Kebijakan Mendag Soal Minyak Goreng Kurang Efektif, Wajar Jika Disalahkan

Anggota Komisi VII DPR RI, Rudi Hartono Bangun/Net
Anggota Komisi VII DPR RI, Rudi Hartono Bangun/Net

Ada posisi dilematis yang sedang dihadapi Menteri Perdagangan Muhammad Lutfi terkait persoalan minyak goreng.


Dikatakan Anggota Komisi VII DPR Rudi Hartono Bangun, pemerintah sejauh ini terus berupaya menangani permasalahan lonjakan harga minyak goreng dalam negeri. Tapi di sisi lain, banyak negara membutuhkan pasokan minyak goreng dari Indonesia.

“Saya bukan bermaksud membela Pak Menteri (Mendag Lutfi). Tapi saya realistis bahwa minyak goreng adalah kebutuhan masyarakat dunia, bukan hanya Indonesia. Masyarakat dunia demand atau permintaannya juga ke Indonesia,” kata Rudi dalam keterangan tertulisnya dikutip dari Kantor Berita Politik RMOL, Sabtu (19/3).

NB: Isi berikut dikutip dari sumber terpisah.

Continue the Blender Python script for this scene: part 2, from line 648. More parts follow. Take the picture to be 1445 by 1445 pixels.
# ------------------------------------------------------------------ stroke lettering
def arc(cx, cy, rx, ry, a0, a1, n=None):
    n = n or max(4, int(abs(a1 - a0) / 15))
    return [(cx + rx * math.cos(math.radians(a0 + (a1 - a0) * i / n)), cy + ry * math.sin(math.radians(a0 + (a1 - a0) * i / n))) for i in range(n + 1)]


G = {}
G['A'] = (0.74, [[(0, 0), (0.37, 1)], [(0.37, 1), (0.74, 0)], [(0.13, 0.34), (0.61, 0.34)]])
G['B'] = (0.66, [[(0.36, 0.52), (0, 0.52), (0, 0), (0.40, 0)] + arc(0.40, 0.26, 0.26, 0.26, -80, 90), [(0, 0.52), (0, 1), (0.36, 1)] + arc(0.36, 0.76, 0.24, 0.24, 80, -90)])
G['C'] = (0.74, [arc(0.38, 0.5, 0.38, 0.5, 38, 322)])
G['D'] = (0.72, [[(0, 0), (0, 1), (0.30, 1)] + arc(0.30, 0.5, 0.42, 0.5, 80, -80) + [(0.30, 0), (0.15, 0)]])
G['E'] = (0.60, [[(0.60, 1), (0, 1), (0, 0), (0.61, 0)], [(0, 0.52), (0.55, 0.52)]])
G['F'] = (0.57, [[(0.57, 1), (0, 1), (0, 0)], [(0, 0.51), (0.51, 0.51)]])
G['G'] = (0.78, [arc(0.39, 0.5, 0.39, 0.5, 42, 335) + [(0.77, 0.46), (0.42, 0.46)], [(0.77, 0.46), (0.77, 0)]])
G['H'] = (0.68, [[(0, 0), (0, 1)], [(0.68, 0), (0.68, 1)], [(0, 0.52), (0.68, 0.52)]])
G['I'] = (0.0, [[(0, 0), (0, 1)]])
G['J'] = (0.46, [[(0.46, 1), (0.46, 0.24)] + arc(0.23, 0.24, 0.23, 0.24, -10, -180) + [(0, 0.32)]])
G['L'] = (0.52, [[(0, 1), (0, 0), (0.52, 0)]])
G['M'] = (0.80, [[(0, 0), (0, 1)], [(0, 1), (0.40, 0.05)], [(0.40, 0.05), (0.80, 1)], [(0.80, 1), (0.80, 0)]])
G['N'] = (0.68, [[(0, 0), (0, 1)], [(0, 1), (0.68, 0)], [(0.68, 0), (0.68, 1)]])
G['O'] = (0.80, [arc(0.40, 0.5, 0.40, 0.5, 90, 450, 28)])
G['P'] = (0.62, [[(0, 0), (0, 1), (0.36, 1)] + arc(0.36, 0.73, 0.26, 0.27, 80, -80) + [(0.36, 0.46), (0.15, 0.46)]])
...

Rudi berujar, tingginya permintaan minyak goreng Indonesia diperparah dengan dampak perang Rusia dengan Ukraina. Dua negara yang selama ini memproduksi minyak dari bunga matahari itu tidak bisa melakukan ekspor karena konflik yang masih terus berlangsung.

Karena tingginya permintaan dalam negeri, kebijakan yang diambil Kemendag RI pun menjadi kurang efektif akibat tekanan pasar.

“Jadi kalau misalnya Mendag disalahkan soal minyak goreng ini, ya terima saja,” lanjut politisi Nasdem ini.

Di sisi lain, ia mengkritisi kebijakan Mendag Lutfi yang mencabut kebijakan wajib memenuhi kebutuhan dalam negeri (domestic market obligation/DMO) minyak sawit mentah (crude palm oil/CPO) dan turunannya.

“Kami ingatkan Kementerian Perdagangan dan Badan Pengelola Dana Perkebunan Kelapa Sawit (BPDPKS) jangan asal-asalan dalam menerapkan kebijakan ini,” tegas Rudi.

Kebijakan tersebut diketahui tindaklanjut dari keputusan pemerintah melepaskan harga minyak goreng ke pasar. Dalam salah satu ketentuannya, disebutkan pengajuan izin ekspor kini tidak lagi harus meminta izin dari Kemendag.